▸ Required work
Take down each entry exactly as written.

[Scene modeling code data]
%%

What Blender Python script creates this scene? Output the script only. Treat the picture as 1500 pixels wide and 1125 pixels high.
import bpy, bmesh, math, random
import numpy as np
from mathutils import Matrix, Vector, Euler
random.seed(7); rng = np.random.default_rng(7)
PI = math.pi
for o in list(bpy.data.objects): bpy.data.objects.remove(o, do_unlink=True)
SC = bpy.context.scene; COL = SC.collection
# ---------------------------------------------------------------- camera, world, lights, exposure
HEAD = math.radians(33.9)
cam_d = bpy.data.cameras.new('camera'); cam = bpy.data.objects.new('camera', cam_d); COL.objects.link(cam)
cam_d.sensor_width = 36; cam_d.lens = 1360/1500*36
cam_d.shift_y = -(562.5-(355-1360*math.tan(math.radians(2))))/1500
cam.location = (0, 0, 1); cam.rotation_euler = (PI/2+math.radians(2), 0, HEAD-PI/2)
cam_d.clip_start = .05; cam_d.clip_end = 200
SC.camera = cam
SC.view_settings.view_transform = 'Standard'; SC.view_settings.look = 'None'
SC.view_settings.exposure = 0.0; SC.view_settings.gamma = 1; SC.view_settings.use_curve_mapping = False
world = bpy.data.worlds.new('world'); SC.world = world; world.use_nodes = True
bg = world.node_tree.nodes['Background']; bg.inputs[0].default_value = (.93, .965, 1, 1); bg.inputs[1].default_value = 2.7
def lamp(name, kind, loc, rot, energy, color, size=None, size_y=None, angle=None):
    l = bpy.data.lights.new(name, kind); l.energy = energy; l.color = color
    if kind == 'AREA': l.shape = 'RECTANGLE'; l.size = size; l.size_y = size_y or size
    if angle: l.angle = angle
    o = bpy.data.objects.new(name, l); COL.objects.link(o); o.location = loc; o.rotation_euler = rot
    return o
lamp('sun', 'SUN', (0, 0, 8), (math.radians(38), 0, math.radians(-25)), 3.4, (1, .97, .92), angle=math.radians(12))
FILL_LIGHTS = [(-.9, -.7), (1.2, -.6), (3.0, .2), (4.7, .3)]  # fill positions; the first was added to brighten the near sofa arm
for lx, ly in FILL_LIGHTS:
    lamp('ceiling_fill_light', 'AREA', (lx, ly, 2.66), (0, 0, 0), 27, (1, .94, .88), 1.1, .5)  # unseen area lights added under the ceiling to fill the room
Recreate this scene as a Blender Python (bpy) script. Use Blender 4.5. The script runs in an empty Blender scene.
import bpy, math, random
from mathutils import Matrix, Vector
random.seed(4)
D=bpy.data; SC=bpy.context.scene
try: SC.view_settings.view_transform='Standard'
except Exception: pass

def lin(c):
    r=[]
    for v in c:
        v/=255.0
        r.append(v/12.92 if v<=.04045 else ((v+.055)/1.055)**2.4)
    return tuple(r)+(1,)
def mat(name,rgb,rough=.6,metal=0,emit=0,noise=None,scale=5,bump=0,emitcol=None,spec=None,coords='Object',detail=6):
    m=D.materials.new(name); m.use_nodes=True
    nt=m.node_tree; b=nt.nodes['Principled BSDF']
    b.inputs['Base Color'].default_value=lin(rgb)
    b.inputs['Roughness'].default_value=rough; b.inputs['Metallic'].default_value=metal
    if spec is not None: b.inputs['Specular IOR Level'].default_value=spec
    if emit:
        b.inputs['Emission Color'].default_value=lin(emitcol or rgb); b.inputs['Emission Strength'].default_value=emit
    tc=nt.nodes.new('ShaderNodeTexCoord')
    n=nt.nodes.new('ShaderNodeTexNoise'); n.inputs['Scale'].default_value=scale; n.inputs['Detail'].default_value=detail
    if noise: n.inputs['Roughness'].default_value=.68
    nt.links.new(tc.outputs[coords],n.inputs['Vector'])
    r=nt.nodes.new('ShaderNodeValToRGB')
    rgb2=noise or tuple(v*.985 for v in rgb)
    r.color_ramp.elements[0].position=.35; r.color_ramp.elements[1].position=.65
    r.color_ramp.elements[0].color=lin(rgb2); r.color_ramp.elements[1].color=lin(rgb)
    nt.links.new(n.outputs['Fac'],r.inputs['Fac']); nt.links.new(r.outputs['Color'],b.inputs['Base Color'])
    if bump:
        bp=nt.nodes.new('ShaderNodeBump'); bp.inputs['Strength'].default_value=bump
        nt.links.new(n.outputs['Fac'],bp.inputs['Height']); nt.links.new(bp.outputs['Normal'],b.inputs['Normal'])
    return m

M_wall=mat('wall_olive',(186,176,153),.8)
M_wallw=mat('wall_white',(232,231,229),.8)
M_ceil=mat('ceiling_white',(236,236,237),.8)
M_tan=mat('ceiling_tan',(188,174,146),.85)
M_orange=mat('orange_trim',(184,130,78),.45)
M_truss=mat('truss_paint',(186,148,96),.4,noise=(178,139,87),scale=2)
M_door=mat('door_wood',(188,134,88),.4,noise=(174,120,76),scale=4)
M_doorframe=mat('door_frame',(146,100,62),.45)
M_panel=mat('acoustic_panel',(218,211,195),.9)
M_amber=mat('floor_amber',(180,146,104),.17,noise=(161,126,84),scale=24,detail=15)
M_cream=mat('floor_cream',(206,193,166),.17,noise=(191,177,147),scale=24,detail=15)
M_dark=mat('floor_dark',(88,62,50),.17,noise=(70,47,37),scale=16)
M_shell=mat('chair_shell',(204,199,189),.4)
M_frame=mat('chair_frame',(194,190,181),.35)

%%

▸ Exercise answer
What Blender Python script creates this scene? Output the script only. Treat the picture as 1500 pixels wide and 1125 pixels high.
import bpy, bmesh, math, random
import numpy as np
from mathutils import Matrix, Vector, Euler
random.seed(7); rng = np.random.default_rng(7)
PI = math.pi
for o in list(bpy.data.objects): bpy.data.objects.remove(o, do_unlink=True)
SC = bpy.context.scene; COL = SC.collection
# ---------------------------------------------------------------- camera, world, lights, exposure
HEAD = math.radians(33.9)
cam_d = bpy.data.cameras.new('camera'); cam = bpy.data.objects.new('camera', cam_d); COL.objects.link(cam)
cam_d.sensor_width = 36; cam_d.lens = 1360/1500*36
cam_d.shift_y = -(562.5-(355-1360*math.tan(math.radians(2))))/1500
cam.location = (0, 0, 1); cam.rotation_euler = (PI/2+math.radians(2), 0, HEAD-PI/2)
cam_d.clip_start = .05; cam_d.clip_end = 200
SC.camera = cam
SC.view_settings.view_transform = 'Standard'; SC.view_settings.look = 'None'
SC.view_settings.exposure = 0.0; SC.view_settings.gamma = 1; SC.view_settings.use_curve_mapping = False
world = bpy.data.worlds.new('world'); SC.world = world; world.use_nodes = True
bg = world.node_tree.nodes['Background']; bg.inputs[0].default_value = (.93, .965, 1, 1); bg.inputs[1].default_value = 2.7
def lamp(name, kind, loc, rot, energy, color, size=None, size_y=None, angle=None):
    l = bpy.data.lights.new(name, kind); l.energy = energy; l.color = color
    if kind == 'AREA': l.shape = 'RECTANGLE'; l.size = size; l.size_y = size_y or size
    if angle: l.angle = angle
    o = bpy.data.objects.new(name, l); COL.objects.link(o); o.location = loc; o.rotation_euler = rot
    return o
lamp('sun', 'SUN', (0, 0, 8), (math.radians(38), 0, math.radians(-25)), 3.4, (1, .97, .92), angle=math.radians(12))
FILL_LIGHTS = [(-.9, -.7), (1.2, -.6), (3.0, .2), (4.7, .3)]  # fill positions; the first was added to brighten the near sofa arm
for lx, ly in FILL_LIGHTS:
    lamp('ceiling_fill_light', 'AREA', (lx, ly, 2.66), (0, 0, 0), 27, (1, .94, .88), 1.1, .5)  # unseen area lights added under the ceiling to fill the room
Recreate this scene as a Blender Python (bpy) script. Use Blender 4.5. The script runs in an empty Blender scene.
import bpy, math, random
from mathutils import Matrix, Vector
random.seed(4)
D=bpy.data; SC=bpy.context.scene
try: SC.view_settings.view_transform='Standard'
except Exception: pass

def lin(c):
    r=[]
    for v in c:
        v/=255.0
        r.append(v/12.92 if v<=.04045 else ((v+.055)/1.055)**2.4)
    return tuple(r)+(1,)
def mat(name,rgb,rough=.6,metal=0,emit=0,noise=None,scale=5,bump=0,emitcol=None,spec=None,coords='Object',detail=6):
    m=D.materials.new(name); m.use_nodes=True
    nt=m.node_tree; b=nt.nodes['Principled BSDF']
    b.inputs['Base Color'].default_value=lin(rgb)
    b.inputs['Roughness'].default_value=rough; b.inputs['Metallic'].default_value=metal
    if spec is not None: b.inputs['Specular IOR Level'].default_value=spec
    if emit:
        b.inputs['Emission Color'].default_value=lin(emitcol or rgb); b.inputs['Emission Strength'].default_value=emit
    tc=nt.nodes.new('ShaderNodeTexCoord')
    n=nt.nodes.new('ShaderNodeTexNoise'); n.inputs['Scale'].default_value=scale; n.inputs['Detail'].default_value=detail
    if noise: n.inputs['Roughness'].default_value=.68
    nt.links.new(tc.outputs[coords],n.inputs['Vector'])
    r=nt.nodes.new('ShaderNodeValToRGB')
    rgb2=noise or tuple(v*.985 for v in rgb)
    r.color_ramp.elements[0].position=.35; r.color_ramp.elements[1].position=.65
    r.color_ramp.elements[0].color=lin(rgb2); r.color_ramp.elements[1].color=lin(rgb)
    nt.links.new(n.outputs['Fac'],r.inputs['Fac']); nt.links.new(r.outputs['Color'],b.inputs['Base Color'])
    if bump:
        bp=nt.nodes.new('ShaderNodeBump'); bp.inputs['Strength'].default_value=bump
        nt.links.new(n.outputs['Fac'],bp.inputs['Height']); nt.links.new(bp.outputs['Normal'],b.inputs['Normal'])
    return m

M_wall=mat('wall_olive',(186,176,153),.8)
M_wallw=mat('wall_white',(232,231,229),.8)
M_ceil=mat('ceiling_white',(236,236,237),.8)
M_tan=mat('ceiling_tan',(188,174,146),.85)
M_orange=mat('orange_trim',(184,130,78),.45)
M_truss=mat('truss_paint',(186,148,96),.4,noise=(178,139,87),scale=2)
M_door=mat('door_wood',(188,134,88),.4,noise=(174,120,76),scale=4)
M_doorframe=mat('door_frame',(146,100,62),.45)
M_panel=mat('acoustic_panel',(218,211,195),.9)
M_amber=mat('floor_amber',(180,146,104),.17,noise=(161,126,84),scale=24,detail=15)
M_cream=mat('floor_cream',(206,193,166),.17,noise=(191,177,147),scale=24,detail=15)
M_dark=mat('floor_dark',(88,62,50),.17,noise=(70,47,37),scale=16)
M_shell=mat('chair_shell',(204,199,189),.4)
M_frame=mat('chair_frame',(194,190,181),.35)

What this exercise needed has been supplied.